Direction douce et précise, boîte au maniement fluide, insonorisation fort convenable, la conduite courante se révèle étonnamment aisée. Souple, le moteur sonne plaisamment et donne de bonnes reprises à mi-régime. Il offre ainsi des performances des plus convenables, mais il n'aime pas flirter avec la zone rouge. Dommage, car le châssis remarquable, nanti d'un équilibre parfait, d'une suspension très filtrante et d'une précision irréprochable aurait accepté beaucoup plus de puissance. En somme, cette Matra est une petite GT stylée et efficace, peu gourmande et délivrant du plaisir sur route sinueuse.
À surveiller
Dotée de moteurs Simca, la Bagheera est mécaniquement très endurante, aux synchros de boîte près. En plastique, la carrosserie ne rouille pas, mais le châssis, si. C'est le gros point faible de l'auto. À inspecter de près ! Enfin, la sellerie se révèle fragile, et les pièces spécifiques manquent.
La cote
Ringardisée par les compactes sportives, la Bagheera a sombré dans l'oubli, d'où une cote très basse depuis longtemps, stagnant globalement à 25 000 F dans les années 1990. Voici dix ans, un bel exemplaire ne dépassait pas 4 500 €. Depuis, on observe une lente remontée. Aujourd'hui, elle varie entre 7 500 € pour une 1,3 l restylée et 14 000 € pour une rarissime Courrèges de première génération. Comptez 9 000 € pour une S comme celle essayée ici. N'hésitez pas à payer plus cher une auto impeccablement restaurée, au châssis sans rouille. Car ces valeurs sont appelées à grimper, vu la rareté, l'agrément et le caractère de la Bagheera.
3 points clés
⦁ Architecture originale
⦁ Belles qualités routières
⦁ Cote en hausse
Chronologie
⦁ 1973 : Présentation de la Bagheera en avril (1.3l, 84 ch), déclinaison en deux versions en juin, commercialisation en juillet.

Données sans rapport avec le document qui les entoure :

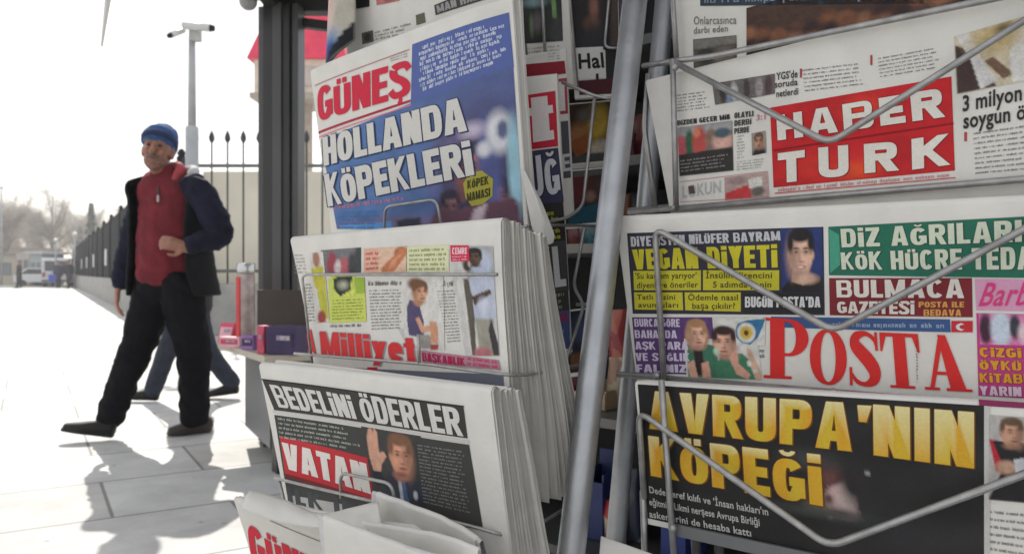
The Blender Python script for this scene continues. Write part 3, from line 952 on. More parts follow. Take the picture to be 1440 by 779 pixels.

⦁ 1974 : Apparition de l'exclusive Courrèges.
⦁ 1975 : Version S (1.4l, 90 ch).
⦁ 1976 : Restylage en juillet : vitrages, boucliers, feux et tableau de bord sont revus.
⦁ 1977 : Finition luxueuse X remplaçant la Courrèges.
⦁ 1979 : La version de base passe à 1,4 l. Apparition d'une série limitée Jubilé.
⦁ 1980 : Fin de production.
Note au lecteur : ce guide ayant été publié le 30/11/2022, les prix indiqués pour les pièces et la côte des véhicules risquent de ne plus refléter l'état actuel du marché.